Slooh hosted a live viewing of this asteroid on April 28. 2020 just before its closest flyby of Earth. They had two of their remote telescopes pointed at the asteroid: one located in the Canary Islands and another near Santiago in Chile. As expected the position of the asteroid, with respect to the background stars, appeared to shift in images taken by each telescope. This image shift is known as parallax. To make the shift more obvious, I grabbed an image from each telescope and aligned them with the Gimp (free image processing software similar to Photoshop). The asteroid appears as a slightly elongated oval compared to the background stars because of its rapid apparent motion during each exposure.
I noticed that the angular distance of the shift is about the same as the distance between a couple of stars just above the comet. So I fired up Stellarium and used its Angle Measure tool to measure the distance between the two stars. This turned out to be 4’ 30.84” or 0.0013131 when converted to radians.
With that measurement, the distance to the asteroid can be calculated with a bit of parallax math. The animated image below illustrates how the asteroid can shift in position with respect to the background stars when observed from two separated sites.
The geometry for our case is shown in the not-to-scale diagram below where the circle represents the Earth. Notice that the observing sites in the Canary Islands and in Chile are separated by less than the diameter of the Earth.
We want to calculate d – the distance to the asteroid.
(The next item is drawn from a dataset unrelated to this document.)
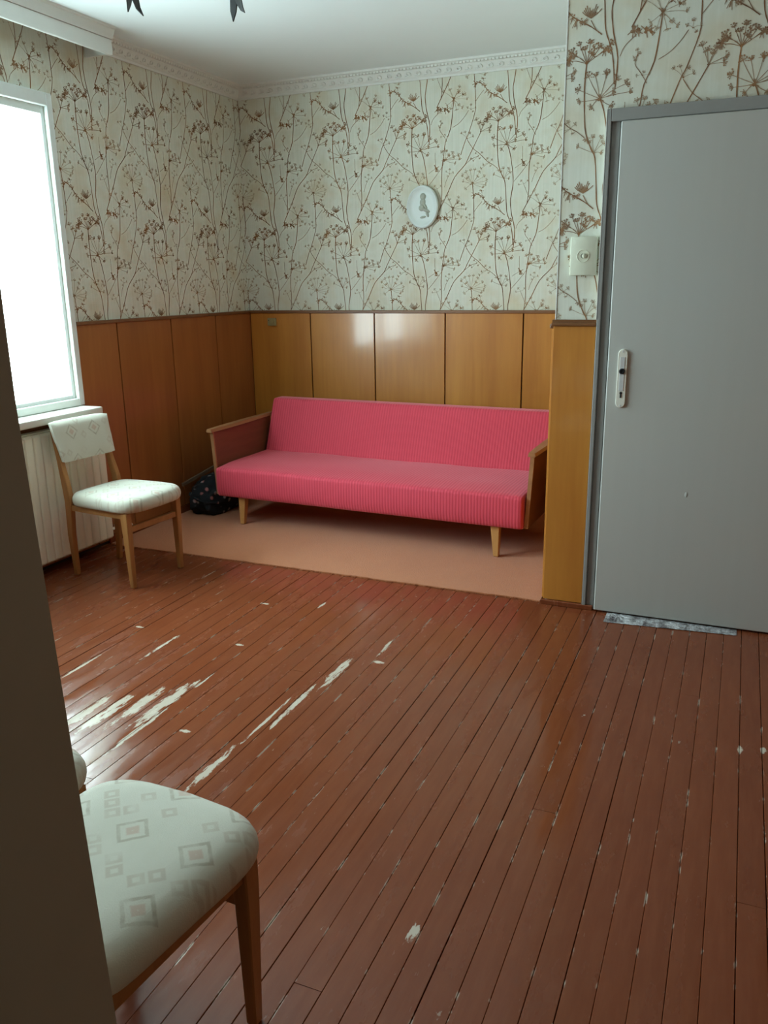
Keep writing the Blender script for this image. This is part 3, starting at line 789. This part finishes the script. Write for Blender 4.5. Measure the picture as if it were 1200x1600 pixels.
# ---------------------------------------------------------------- sofa
sofa = tag(empty('sofa', (1.385, -0.81, 0.0105), math.radians(-2.3)), 'long red ribbed sofa bed with plywood arms and tapered legs', 'sofa')
def cushion(x0, x1, y0, y1, z0, z1, rad, nx=40, ny=12, nz=5, fn=None):
    """box cushion with rounded edges, evenly meshed"""
    bm = bmesh.new(); add_box(bm, 0, 1, 0, 1, 0, 1)
    bmesh.ops.subdivide_edges(bm, edges=[e for e in bm.edges if abs(e.verts[0].co.x-e.verts[1].co.x) > .5], cuts=nx, use_grid_fill=True)
    bmesh.ops.subdivide_edges(bm, edges=[e for e in bm.edges if abs(e.verts[0].co.y-e.verts[1].co.y) > .5], cuts=ny, use_grid_fill=True)
    bmesh.ops.subdivide_edges(bm, edges=[e for e in bm.edges if abs(e.verts[0].co.z-e.verts[1].co.z) > .5], cuts=nz, use_grid_fill=True)
    def ease(t):   # gather the rows towards the edges
        return t + 0.9*t*(1-t)*(t-0.5)*1.6
    for v in bm.verts:
        p_ = Vector((x0+(x1-x0)*ease(v.co.x), y0+(y1-y0)*ease(v.co.y), z0+(z1-z0)*ease(v.co.z)))
        c = Vector((min(max(p_.x, x0+rad), x1-rad), min(max(p_.y, y0+rad), y1-rad), min(max(p_.z, z0+rad), z1-rad)))
        d = p_-c
        if d.length > 1e-6:
            m = max(abs(d.x), abs(d.y), abs(d.z)); p_ = c + d.normalized()*m if d.length > rad else p_
        if fn: p_ = fn(p_)
        v.co = p_
    return bm
def seat_fn(p_):
    if p_.z > 0.27:
        u = p_.x/0.975; w = max(0, 1-u*u)
        p_.z += 0.010*w*math.sin(max(0, min(1, (p_.y+0.36)/0.56))*PI) + 0.004*mnoise.noise(p_*4)
        p_.z -= 0.012*max(0, (-0.20-p_.y)/0.16)
    p_.y += 0.004*mnoise.noise(p_*3)*(1 if p_.y < 0 else 0)
    if p_.z < 0.23: p_.y += 0.012*(0.23-p_.z)/0.05*(1 if p_.y < -0.2 else 0)
    return p_
obj('seat_cushion', cushion(-0.975, 0.975, -0.36, 0.235, 0.172, 0.366, 0.015, fn=seat_fn), MAT['red_rib'], sofa, smooth=60)
def back_fn(p_):
    p_.y += -0.006*(1-(p_.x/0.95)**2)*math.sin(max(0, min(1, (p_.z-0.30)/0.42))*PI)
    p_.y += (p_.z-0.36)*0.38
    return p_
obj('backrest', cushion(-0.974, 0.974, 0.205, 0.315, 0.300, 0.698, 0.015, ny=6, nz=9, fn=back_fn), MAT['red_rib'], sofa, smooth=60)
obj('base_frame', box_bm(-0.94, 0.94, -0.29, 0.30, 0.173, 0.19, bevel=0.003, seg=1), MAT['arm_veneer'], sofa)
for s in (-1, 1):
    xo = 0.004 if s > 0 else 0
    bm = bmesh.new()
    P2 = [(-0.318, 0.178), (-0.318, 0.568), (0.33, 0.578), (0.33, 0.178)]
    for xx, tilt in ((0.982, 0.012), (0.998, 0.012)):
        pass
    lo = [bm.verts.new((s*(0.980+0.022*(z-0.178)/0.39), y, z)) for y, z in P2]; hi = [bm.verts.new((s*(0.994+0.022*(z-0.178)/0.39), y, z)) for y, z in P2]
    for k in range(4): bm.faces.new((lo[k], lo[(k+1) % 4], hi[(k+1) % 4], hi[k]))
    bm.faces.new(lo); bm.faces.new(hi)
    arm = obj('arm_panel', bm, MAT['arm_veneer'], sofa)
    bm = bmesh.new()
    st = [(-0.324, 0.178, 0.979), (-0.324, 0.568, 1.001)]
    vs = [[bm.verts.new((s*(x0-0.003), y, z)), bm.verts.new((s*(x0+0.018), y, z)), bm.verts.new((s*(x0+0.018), y+0.012, z)), bm.verts.new((s*(x0-0.003), y+0.012, z))] for y, z, x0 in st]
    for k in range(4): bm.faces.new((vs[0][k], vs[0][(k+1) % 4], vs[1][(k+1) % 4], vs[1][k]))
    bm.faces.new(vs[0]); bm.faces.new(vs[1])
    obj('edge_strip', bm, MAT['arm_rail'], arm)
    bm = bmesh.new()      # arm rest, rounded and a little broader in the middle
    rings = []
    for t in range(9):
        y = -0.345+0.70*t/8; w = 0.020+0.010*math.sin(PI*min(1, t/7)); cx = s*1.010; z = 0.569+0.010*t/8
        rings.append([bm.verts.new((cx+a*w, y, z+b)) for a, b in ((-1, 0.002), (-0.8, 0.020), (0.8, 0.020), (1, 0.002), (0.7, -0.001), (-0.7, -0.001))])
    for a_, b_ in zip(rings, rings[1:]):
        for k in range(6): bm.faces.new((a_[k], a_[(k+1) % 6], b_[(k+1) % 6], b_[k]))
    bm.faces.new(rings[0]); bm.faces.new(rings[-1])
    obj('arm_rest', bm, MAT['arm_rail'], sofa, smooth=35)
for sx in (-1, 1):
    for y0, dy in ((-0.300, -0.006), (0.235, 0.02)):
        bm = bmesh.new()
        bar(bm, [((sx*0.815+0.008*sx, y0+dy, 0.0), 0.0145, 0.0145), ((sx*0.815, y0, 0.172), 0.025, 0.022)]); bevel_all(bm, 0.003)
        obj('leg', bm, MAT['leg_wood'], sofa)

# ---------------------------------------------------------------- chairs
def make_chair():
    t = empty('dining_chair', (0, 0, 0))
    def outline(s, n=56, ex=5.6):
        pts = []
        for k in range(n):
            a = 2*PI*k/n; ca, sa = math.cos(a), math.sin(a)
            x = 0.222*math.copysign(abs(ca)**(2/ex), ca); yy = math.copysign(abs(sa)**(2/ex), sa)
            hw = 0.184+(x+0.222)/0.444*0.036
            y = yy*hw
            if x > 0: x += 0.026*(1-(y/hw)**2)*(x/0.222)
            pts.append((x*s, y*s))
        return pts
    bm = bmesh.new(); rings = []
    for s, z in ((0.90, 0.388), (0.965, 0.389), (0.99, 0.397), (1.004, 0.413), (0.998, 0.428), (0.972, 0.443), (0.925, 0.453), (0.81, 0.461), (0.58, 0.466), (0.28, 0.467)):
        rings.append([bm.verts.new((x, y, z - 0.010*(x < -0.0)*(-x/0.22)**2)) for x, y in outline(s)])
    for a, b in zip(rings, rings[1:]):
        n = len(a)
        for k in range(n): bm.faces.new((a[k], a[(k+1) % n], b[(k+1) % n], b[k]))
    bm.faces.new(rings[0]); bm.faces.new(rings[-1])
    obj('seat', bm, MAT['seat_cloth'], t, smooth=70)
    for s in (-1, 1):
        bm = bmesh.new(); bar(bm, [((0.178, s*0.172, 0.0), 0.0125, 0.0125), ((0.176, s*0.176, 0.30), 0.020, 0.017), ((0.174, s*0.176, 0.387), 0.022, 0.018)]); bevel_all(bm, 0.003)
        obj('leg', bm, MAT['chair_wood'], t)
        bm = bmesh.new()
        bar(bm, [((-0.238, s*0.148, 0.0), 0.013, 0.012), ((-0.232, s*0.160, 0.22), 0.018, 0.014), ((-0.214, s*0.166, 0.40), 0.022, 0.015), ((-0.222, s*0.166, 0.47), 0.021, 0.014),
                 ((-0.258, s*0.158, 0.62), 0.014, 0.013), ((-0.290, s*0.156, 0.755), 0.008, 0.012)]); bevel_all(bm, 0.003)
        obj('back_post', bm, MAT['chair_wood'], t)
        bm = bmesh.new()      # side rail under the seat
        vs = [[bm.verts.new((x, s*(y+dy), z)) for dy, z in ((-0.010, 0.356), (0.010, 0.356), (0.010, 0.386), (-0.010, 0.386))] for x, y in ((-0.196, 0.164), (0.155, 0.176))]
        for k in range(4): bm.faces.new((vs[0][k], vs[0][(k+1) % 4], vs[1][(k+1) % 4], vs[1][k]))
        bm.faces.new(vs[0]); bm.faces.new(vs[1])
        obj('side_rail', bm, MAT['chair_wood'], t)
    obj('front_stretcher', box_bm(0.164, 0.188, -0.160, 0.160, 0.285, 0.315, bevel=0.003, seg=1), MAT['chair_wood'], t)
    obj('back_rail', box_bm(-0.222, -0.204, -0.152, 0.152, 0.352, 0.395, bevel=0.003, seg=1), MAT['chair_wood'], t)
    # padded back, slightly curved and wider at the top
    bm = bmesh.new(); NY, NZ = 16, 7; f_, b_ = [], []
    for j in range(NZ+1):
        z = 0.598+0.205*j/NZ; tz = j/NZ
        rf, rb = [], []
        for i in range(NY+1):
            u = 2*i/NY-1; hw = 0.170+0.016*tz
            eu = max(0, 1-abs(u)**6); ez = max(0, 1-abs(2*tz-1)**6); pad = 0.009+0.013*(eu*ez)**0.5
            zc = z - 0.008*(1-tz)*abs(u)**4*0 - (0.006*abs(u)**8 if tz > .5 else -0.006*abs(u)**8)
            x = -0.238-(z-0.60)*0.24+0.014*u*u
            rf.append(bm.verts.new((x+pad, u*hw, zc))); rb.append(bm.verts.new((x-0.006-pad*0.35, u*hw*0.995, zc)))
        f_.append(rf); b_.append(rb)
    for j in range(NZ):
        for i in range(NY):
            bm.faces.new((f_[j][i], f_[j][i+1], f_[j+1][i+1], f_[j+1][i])); bm.faces.new((b_[j][i], b_[j+1][i], b_[j+1][i+1], b_[j][i+1]))
    for i in range(NY):
        bm.faces.new((f_[0][i], b_[0][i], b_[0][i+1], f_[0][i+1])); bm.faces.new((f_[NZ][i], f_[NZ][i+1], b_[NZ][i+1], b_[NZ][i]))
    for j in range(NZ):
        bm.faces.new((f_[j][0], f_[j+1][0], b_[j+1][0], b_[j][0])); bm.faces.new((f_[j][NY], b_[j][NY], b_[j+1][NY], f_[j+1][NY]))
    obj('backrest', bm, MAT['back_cloth'], t, smooth=70)
    return t
def copy_tree(o):
    c = o.copy(); COL.objects.link(c)
    for ch in [k for k in COL.objects if k.parent == o]:
        d = ch.copy(); COL.objects.link(d); d.parent = c
    return c
ch = make_chair()
ch2 = copy_tree(ch); ch3 = copy_tree(ch)
GRP = 'matching upholstered dining chairs'
ch.location = (0.476, -2.048, 0.0008); ch.rotation_euler.z = math.radians(-5)
tag(ch, 'wooden chair with cream patterned seat and padded back, beside the radiator', 'chair', GRP)
ch2.location = (2.344, -4.344, 0.0008); ch2.rotation_euler.z = math.radians(86.5)
tag(ch2, 'nearest chair, cream patterned seat and one dark front leg, cut off by the doorpost', 'chair', GRP)
ch3.location = (1.873, -4.288, 0.0008); ch3.rotation_euler.z = math.radians(90)
tag(ch3, 'chair hidden behind the doorpost, only a pale rounded seat corner showing', 'chair', GRP)

# ---------------------------------------------------------------- radiator
rad = tag(empty('radiator', (0.08, -2.5, 0)), 'cream enamelled radiator with vertical flutes under the window sill', 'radiator')
pitch = 0.0555; y_first = -1.765
bm = bmesh.new()
prof = [(-0.0265, 0.0), (-0.0268, 0.034), (-0.022, 0.039), (-0.012, 0.041), (0.012, 0.041), (0.022, 0.039), (0.0268, 0.034), (0.0265, 0.0)]
z0, z1 = 0.072, 0.742
rg = []
for z, k in ((z0, 0.7), (z0+0.012, 1.0), (z1-0.012, 1.0), (z1, 0.7)):
    rg.append([bm.verts.new((x*k+0.008, y, z)) for y, x in prof])
for a, b in zip(rg, rg[1:]):
    for k in range(8): bm.faces.new((a[k], a[(k+1) % 8], b[(k+1) % 8], b[k]))
bm.faces.new(rg[0]); bm.faces.new(rg[-1])
bmesh.ops.recalc_face_normals(bm, faces=bm.faces[:])
me = bpy.data.meshes.new('flute'); bm.to_mesh(me); bm.free(); me.materials.append(MAT['radiator_enamel'])
NF = 38
for i in range(NF): place('flute', me, rad, (0, y_first-pitch*(i+0.5)+2.5, 0))
ylo, yhi = y_first-pitch*NF+2.5, y_first+2.5
obj('body', box_bm(-0.035, 0.012, ylo, yhi, 0.066, 0.748, bevel=0.004), MAT['radiator_enamel'], rad)
for yy in (ylo+0.2, yhi-0.2):
    obj('bracket', box_bm(-0.062, -0.036, yy-0.02, yy+0.02, 0.15, 0.65), MAT['radiator_enamel'], rad)
bm = bmesh.new(); sweep(bm, [(-0.015, yhi-0.002, 0.10), (-0.015, yhi+0.10, 0.10), (-0.052, yhi+0.13, 0.10), (-0.052, yhi+0.14, 0.05), (-0.052, yhi+0.14, 0.022)], 0.009, 8)
obj('pipe', bm, MAT['radiator_enamel'], rad, smooth=40)
bm = bmesh.new(); lathe(bm, [(0.012, 0), (0.020, 0.005), (0.021, 0.03), (0.016, 0.042), (0.008, 0.045)], 14, 'x', (-0.01, yhi+0.165, 0.095))
obj('valve_knob', bm, MAT['ivory_plastic'], rad, smooth=40)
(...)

The definition of the trig tan function, tan(p) = r / d, can be re-arranged as
d = r / tan(p)
to do so.
The parallax angle, p, is known from our prior use of Stellarium’s Angle Measure tool – it is 1/2 the measured shift in the asteroid’s position or ½ * 0.0013131 = 0.0006565 radians.
The value of r is 1/2 of the chord length between the Slooh observatory in Chile and the observatory in the Canary Islands. The arc length, a, between these two sites (along the surface of the Earth) is easy to find, Google reports it to be about 8912 km. The general formula for calculating the length of a chord from an arc-length on a circle is
chord_length = diameter * sin( arc_length / diameter )
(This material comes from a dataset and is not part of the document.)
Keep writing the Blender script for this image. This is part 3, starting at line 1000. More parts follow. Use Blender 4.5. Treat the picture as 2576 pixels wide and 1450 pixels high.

The circle, in this case, is the Earth whose diameter, ed, is approximately 12,756 km. That allows us to calculate r:
r = cord_length / 2
= ed * sin(a/ed) / 2
= 12756 * sin(8912 / 12756) / 2
= 4,102 km
Plugging these values of p and r into the parallax equation provides an estimate of the distance, d, to the asteroid.
d = r / tan(p)
= 4102 / tan(0.0006565)
= 6,248,285 km
This value is within 0.8% of NASA’s estimate of 6.3 million km for the distance at closest approach – not too bad.
When observed from a single site, asteroid 1998 OR2 appears to move quickly across the field of background stars because it is relatively close to Earth. The animation below shows how much the asteroid moved during a 20-minute interval when observed from the Canary Islands Observatory.
I believe that the velocity of the asteroid could be calculated from this animation along with the distance estimate. Is anyone up for tackling that calculation?